Here’s a simple example: suppose that you want to do a horizontal wipe from one screen to another. (A wipe replaces one image with another in an animated sequence that takes about a second. The new image wipes over the old one along a moving front.) The conventional approach would involve writing selected bits in the screen bitmap. (For the purposes of this article, I shall assume simple black and white displays. To extend these concepts to color displays, add bit depth to the examples.)

The basic algorithm
To explain the concept, I shall ask you to imagine three data structures. The first is the original bitmap on the screen, which I shall call FIRST. The second is the new bitmap that we intend to replace it with, which I shall call SECOND. The third bitmap is the control bitmap, which I shall call CONTROL.

The basic algorithm consists of two nested loops. The inner loop calculates a single screen; the outer loop handles all the screens in the complete wipe. The inner loop executes our magic little code fragment on each of the three corresponding bytes from FIRST, SECOND, and CONTROL. It then sends the resulting byte to the screen. This loop does this for all the bytes on the screen.

The outer loop manipulates only the values in the CONTROL bitmap. We first set the bits on one edge of CONTROL to 0’s. Then we set more bits in CONTROL to 0 and repeat the process until CONTROL is all 0’s.

Hotshot programmers will immediately dismiss this technique as impermissibly slow. After all, why waste cycles moving bytes that don’t change? You only need to change the bytes in a vertical column, so why go to all this trouble?

Extensions
Ah, but there’s so much more! You want to do a diagonal wipe? Just change the way you modify CONTROL. The inner loop remains the same. You want a more complex wipe? No problem! Anything you can draw into CONTROL can be the basis of your wipe. For example, suppose that you want a radial wipe. Start with CONTROL being all black, then, in the outer loop, paint a small filled white circle into it. With each iteration of the outer loop, paint a larger filled white circle into CONTROL. Continue the process until the screen is completely white.

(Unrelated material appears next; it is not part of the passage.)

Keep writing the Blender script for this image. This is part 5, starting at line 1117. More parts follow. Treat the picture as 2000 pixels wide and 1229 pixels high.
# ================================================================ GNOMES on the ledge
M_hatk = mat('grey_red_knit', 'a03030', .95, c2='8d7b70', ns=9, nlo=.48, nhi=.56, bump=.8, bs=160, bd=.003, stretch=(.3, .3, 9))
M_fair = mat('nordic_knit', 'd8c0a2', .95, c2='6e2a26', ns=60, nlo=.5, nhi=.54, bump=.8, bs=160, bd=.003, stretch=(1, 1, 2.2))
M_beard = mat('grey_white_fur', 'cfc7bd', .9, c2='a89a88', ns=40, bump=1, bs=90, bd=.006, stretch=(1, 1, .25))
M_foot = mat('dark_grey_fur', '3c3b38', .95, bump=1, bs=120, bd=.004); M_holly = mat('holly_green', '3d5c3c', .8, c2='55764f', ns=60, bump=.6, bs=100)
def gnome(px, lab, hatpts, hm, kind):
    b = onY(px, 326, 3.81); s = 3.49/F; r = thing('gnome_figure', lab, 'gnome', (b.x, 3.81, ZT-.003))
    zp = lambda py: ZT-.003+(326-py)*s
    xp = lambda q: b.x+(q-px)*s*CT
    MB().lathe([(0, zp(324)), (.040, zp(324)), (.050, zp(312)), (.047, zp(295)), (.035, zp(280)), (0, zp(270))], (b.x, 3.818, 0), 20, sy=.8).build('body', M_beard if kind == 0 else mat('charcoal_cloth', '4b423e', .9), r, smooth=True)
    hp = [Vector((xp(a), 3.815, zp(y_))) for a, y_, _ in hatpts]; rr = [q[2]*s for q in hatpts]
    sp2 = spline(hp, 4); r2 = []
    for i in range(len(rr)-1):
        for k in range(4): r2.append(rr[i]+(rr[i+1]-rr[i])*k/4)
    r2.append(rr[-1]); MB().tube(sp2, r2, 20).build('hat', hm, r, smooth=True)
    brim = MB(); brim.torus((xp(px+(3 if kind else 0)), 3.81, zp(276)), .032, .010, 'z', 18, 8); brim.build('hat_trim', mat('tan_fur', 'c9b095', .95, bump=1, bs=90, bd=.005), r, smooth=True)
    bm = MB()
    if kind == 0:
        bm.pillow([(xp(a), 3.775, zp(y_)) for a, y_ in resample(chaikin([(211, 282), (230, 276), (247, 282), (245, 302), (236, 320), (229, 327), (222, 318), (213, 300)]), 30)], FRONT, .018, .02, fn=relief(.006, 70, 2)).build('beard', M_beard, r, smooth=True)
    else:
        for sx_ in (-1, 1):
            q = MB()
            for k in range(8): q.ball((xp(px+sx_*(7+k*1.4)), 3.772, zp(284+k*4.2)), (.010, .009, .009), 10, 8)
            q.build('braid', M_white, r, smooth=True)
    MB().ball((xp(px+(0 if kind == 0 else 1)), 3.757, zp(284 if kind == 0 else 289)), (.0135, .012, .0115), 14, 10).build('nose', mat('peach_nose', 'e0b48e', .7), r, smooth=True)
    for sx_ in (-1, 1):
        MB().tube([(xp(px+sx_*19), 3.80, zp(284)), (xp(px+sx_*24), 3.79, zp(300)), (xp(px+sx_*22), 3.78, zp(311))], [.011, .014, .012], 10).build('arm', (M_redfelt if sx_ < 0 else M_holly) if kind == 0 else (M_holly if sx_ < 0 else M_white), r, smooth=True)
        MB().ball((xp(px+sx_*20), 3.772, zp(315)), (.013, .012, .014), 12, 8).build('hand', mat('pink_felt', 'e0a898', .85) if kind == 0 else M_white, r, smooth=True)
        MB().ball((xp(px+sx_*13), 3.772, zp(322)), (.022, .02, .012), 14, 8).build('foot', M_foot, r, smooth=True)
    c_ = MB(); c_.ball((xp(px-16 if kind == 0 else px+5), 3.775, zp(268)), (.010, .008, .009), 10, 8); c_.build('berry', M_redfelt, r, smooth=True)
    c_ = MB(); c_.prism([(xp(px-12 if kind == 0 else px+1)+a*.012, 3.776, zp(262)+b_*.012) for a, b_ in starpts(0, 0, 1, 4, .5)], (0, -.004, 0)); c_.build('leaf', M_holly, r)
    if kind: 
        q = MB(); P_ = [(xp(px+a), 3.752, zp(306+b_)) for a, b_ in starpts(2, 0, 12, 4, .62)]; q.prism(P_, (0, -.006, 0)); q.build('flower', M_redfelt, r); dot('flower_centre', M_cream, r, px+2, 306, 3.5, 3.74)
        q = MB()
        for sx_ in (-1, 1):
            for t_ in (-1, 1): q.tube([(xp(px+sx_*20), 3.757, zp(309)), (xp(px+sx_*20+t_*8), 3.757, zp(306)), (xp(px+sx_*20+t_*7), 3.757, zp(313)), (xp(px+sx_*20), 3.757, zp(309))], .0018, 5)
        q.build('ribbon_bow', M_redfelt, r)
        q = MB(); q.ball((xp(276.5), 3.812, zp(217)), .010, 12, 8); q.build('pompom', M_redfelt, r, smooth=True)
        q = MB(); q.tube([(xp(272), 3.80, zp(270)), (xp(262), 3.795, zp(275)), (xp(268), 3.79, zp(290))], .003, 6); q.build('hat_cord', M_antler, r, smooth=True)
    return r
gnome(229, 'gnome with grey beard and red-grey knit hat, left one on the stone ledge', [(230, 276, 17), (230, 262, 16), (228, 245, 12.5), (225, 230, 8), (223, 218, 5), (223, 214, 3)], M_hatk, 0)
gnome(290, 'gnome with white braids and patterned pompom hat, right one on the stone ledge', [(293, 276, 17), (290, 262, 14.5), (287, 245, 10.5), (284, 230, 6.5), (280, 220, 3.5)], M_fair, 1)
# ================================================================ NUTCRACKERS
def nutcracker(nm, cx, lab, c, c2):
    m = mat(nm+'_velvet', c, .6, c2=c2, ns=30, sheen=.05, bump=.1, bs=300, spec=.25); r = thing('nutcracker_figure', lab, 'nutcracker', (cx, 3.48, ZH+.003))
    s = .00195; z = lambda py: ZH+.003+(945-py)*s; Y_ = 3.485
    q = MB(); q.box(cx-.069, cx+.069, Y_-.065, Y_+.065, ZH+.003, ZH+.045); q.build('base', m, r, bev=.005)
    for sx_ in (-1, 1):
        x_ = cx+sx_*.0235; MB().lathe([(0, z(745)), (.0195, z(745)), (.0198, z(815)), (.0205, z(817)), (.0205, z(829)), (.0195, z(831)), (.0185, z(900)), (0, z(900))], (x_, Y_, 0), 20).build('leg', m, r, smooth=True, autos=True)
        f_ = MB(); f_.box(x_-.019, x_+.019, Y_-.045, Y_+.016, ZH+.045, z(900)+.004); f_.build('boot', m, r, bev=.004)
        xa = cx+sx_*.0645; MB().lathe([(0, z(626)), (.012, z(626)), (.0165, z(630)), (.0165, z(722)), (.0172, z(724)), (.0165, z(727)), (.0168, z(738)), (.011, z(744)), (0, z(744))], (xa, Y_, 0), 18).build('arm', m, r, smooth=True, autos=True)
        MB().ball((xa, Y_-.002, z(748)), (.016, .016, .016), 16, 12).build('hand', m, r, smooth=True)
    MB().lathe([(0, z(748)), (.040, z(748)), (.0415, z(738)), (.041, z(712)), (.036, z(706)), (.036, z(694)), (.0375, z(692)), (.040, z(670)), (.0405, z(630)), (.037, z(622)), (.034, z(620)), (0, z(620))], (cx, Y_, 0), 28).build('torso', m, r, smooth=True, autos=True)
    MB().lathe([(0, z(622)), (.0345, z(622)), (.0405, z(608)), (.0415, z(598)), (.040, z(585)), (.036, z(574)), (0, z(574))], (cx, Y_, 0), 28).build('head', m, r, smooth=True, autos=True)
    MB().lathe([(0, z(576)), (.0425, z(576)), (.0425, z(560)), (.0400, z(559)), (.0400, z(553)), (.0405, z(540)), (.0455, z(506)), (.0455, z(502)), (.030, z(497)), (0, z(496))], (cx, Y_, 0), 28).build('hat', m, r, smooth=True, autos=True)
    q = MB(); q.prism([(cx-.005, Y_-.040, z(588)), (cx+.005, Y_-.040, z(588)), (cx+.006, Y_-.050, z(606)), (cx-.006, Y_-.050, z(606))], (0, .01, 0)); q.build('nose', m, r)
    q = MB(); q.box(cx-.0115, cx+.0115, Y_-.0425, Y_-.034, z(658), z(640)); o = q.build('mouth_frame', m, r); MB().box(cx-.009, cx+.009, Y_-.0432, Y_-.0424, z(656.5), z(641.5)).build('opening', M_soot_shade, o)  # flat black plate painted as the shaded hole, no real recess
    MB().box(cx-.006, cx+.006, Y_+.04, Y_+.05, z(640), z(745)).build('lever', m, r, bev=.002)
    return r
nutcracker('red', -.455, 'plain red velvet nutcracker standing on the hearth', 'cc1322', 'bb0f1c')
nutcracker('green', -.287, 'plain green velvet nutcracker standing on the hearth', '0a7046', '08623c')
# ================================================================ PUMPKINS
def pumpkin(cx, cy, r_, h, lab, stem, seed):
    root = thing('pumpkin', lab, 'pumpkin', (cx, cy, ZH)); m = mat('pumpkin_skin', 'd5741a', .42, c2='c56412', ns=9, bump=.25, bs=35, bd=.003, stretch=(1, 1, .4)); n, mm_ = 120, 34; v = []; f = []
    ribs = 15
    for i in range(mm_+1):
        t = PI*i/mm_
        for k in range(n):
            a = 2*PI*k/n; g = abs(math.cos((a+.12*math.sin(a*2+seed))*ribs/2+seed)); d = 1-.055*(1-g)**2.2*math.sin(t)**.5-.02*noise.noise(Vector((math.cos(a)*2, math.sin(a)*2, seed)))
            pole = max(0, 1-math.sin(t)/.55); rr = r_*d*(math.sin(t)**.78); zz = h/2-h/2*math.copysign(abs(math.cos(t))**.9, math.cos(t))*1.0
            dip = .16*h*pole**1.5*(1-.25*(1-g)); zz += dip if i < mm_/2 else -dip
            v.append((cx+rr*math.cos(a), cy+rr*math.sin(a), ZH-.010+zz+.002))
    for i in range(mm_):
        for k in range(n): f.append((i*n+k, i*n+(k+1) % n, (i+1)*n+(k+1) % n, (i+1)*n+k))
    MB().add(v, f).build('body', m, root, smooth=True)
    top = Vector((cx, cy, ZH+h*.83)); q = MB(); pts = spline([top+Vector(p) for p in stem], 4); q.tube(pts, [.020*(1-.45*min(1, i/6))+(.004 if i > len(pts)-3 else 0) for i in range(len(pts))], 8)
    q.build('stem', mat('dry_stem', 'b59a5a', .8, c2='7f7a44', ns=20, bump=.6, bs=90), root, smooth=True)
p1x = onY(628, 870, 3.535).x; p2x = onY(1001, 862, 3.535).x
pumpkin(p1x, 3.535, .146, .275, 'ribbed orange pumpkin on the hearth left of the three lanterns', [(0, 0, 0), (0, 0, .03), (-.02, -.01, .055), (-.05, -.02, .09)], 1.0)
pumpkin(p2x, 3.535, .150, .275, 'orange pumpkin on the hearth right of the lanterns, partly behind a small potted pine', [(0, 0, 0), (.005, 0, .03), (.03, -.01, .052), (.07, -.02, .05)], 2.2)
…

This basic approach can be used with ANY geometry. You can create a huge number of wipes, and they don’t have to be specially designed and coded. All you modify is the outer drawing loop into CONTROL; the inner loop remains the same.

Dissolves
But there are other possibilities. One of my favorites is the dissolve. A dissolve fades one image into the other. In a wipe, the new image starts in a small portion of the screen and expands to fill the screen; in a dissolve, the entire image slowly emerges over the entire screen.

To execute a dissolve, you simply start with a CONTROL bitmap that is all 1s, and then start populating it with random 0’s. You can use different patterns for populating with 0’s to achieve different styles of dissolve. For example, you can use a simple procedure in which you repeatedly AND random numbers into CONTROL to get a clean dissolve. I found that it looks better if you replace each CONTROL bitmap with a new CONTROL bitmap; this makes for a more sparkly dissolve. This was the technique I used in Excalibur (1983) and later in the title screen for Balance of Power (1985). The worst problems with this technique involve getting balanced numbers of bits in the bytes you use for CONTROL. I had to build big tables of semi-random numbers with the correct numbers of bits set for each iteration of the outer loop. Thus, I initialized an array SEMIRANDOM[1..15] OF [1..32] OF Integer. This gave me 32 random numbers of each type, one type containing a specified number of bits set.

Speed considerations
How fast is this technique? Not fast enough to handle an entire Macintosh screen, even in assembly language -- although even a simple full-screen blit is too slow for most animations. Its use is necessarily restricted to subsets of the screen, and small subsets at that. I found that dissolving bitmaps only 128x128 required recourse to assembly language. My guess is that, to use this with pure CopyBits calls in the Macintosh, you’d need to restrict yourself to bitmaps smaller than 64x64. With assembly language you can’t quite make 256x256 fast enough.

On an IBM, the situation is trickier. First off, color makes everything run more slowly, and the algorithm is more complex. Second, you may be required by marketing considerations to support slower processors. Considerable experimentation and judgement will be required.